Capacity block lifecycle

Capacity blocks have fixed start and end times. Plan for reservation renewals:
  • Extend before rebooking — Capacity blocks can be extended if capacity allows. Check whether an existing block can be extended before purchasing a new one.
  • Before expiry — Purchase the next capacity block and update the deployment tag (or reservation ID in nodeSelector) to include the new reservation.

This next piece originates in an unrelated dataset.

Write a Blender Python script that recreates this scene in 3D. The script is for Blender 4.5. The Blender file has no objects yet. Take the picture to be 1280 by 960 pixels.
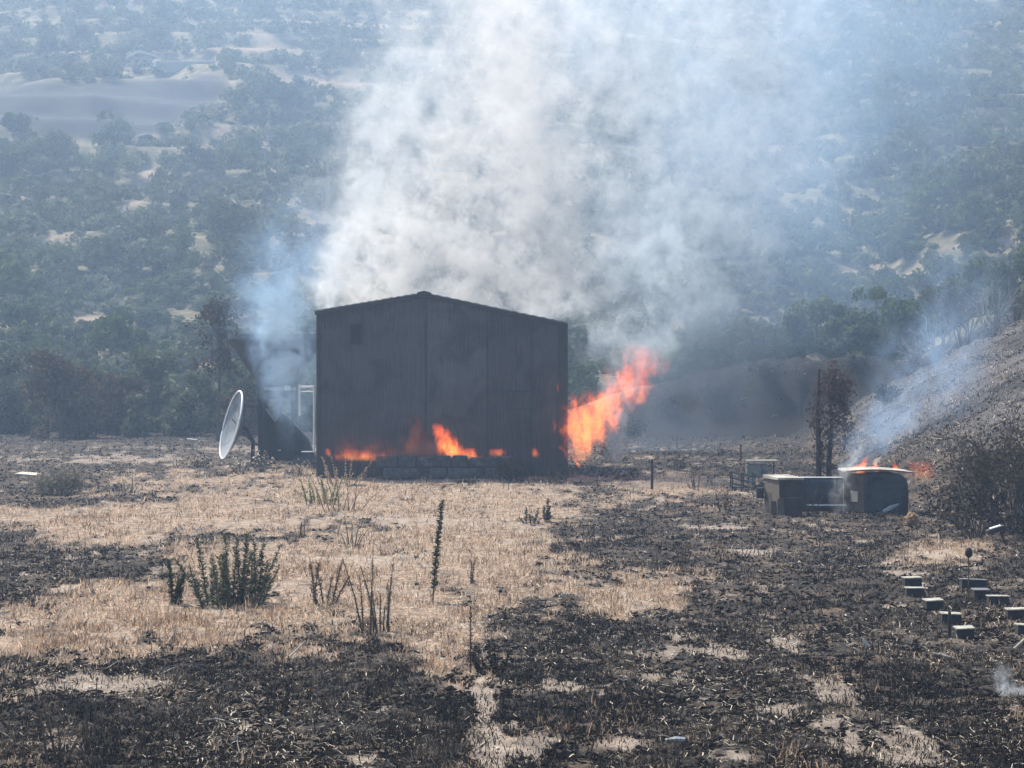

  • Zero-downtime transition — To avoid downtime when a capacity block expires, create a new compute pool backed by the replacement block and load-balance inference across both pools until the old block expires.
If a capacity block expires without a replacement, GPU pods enter Pending state. Maintain an on-demand fallback node pool (with replicaCount: 0 in Helm) that can be scaled up as a safety net.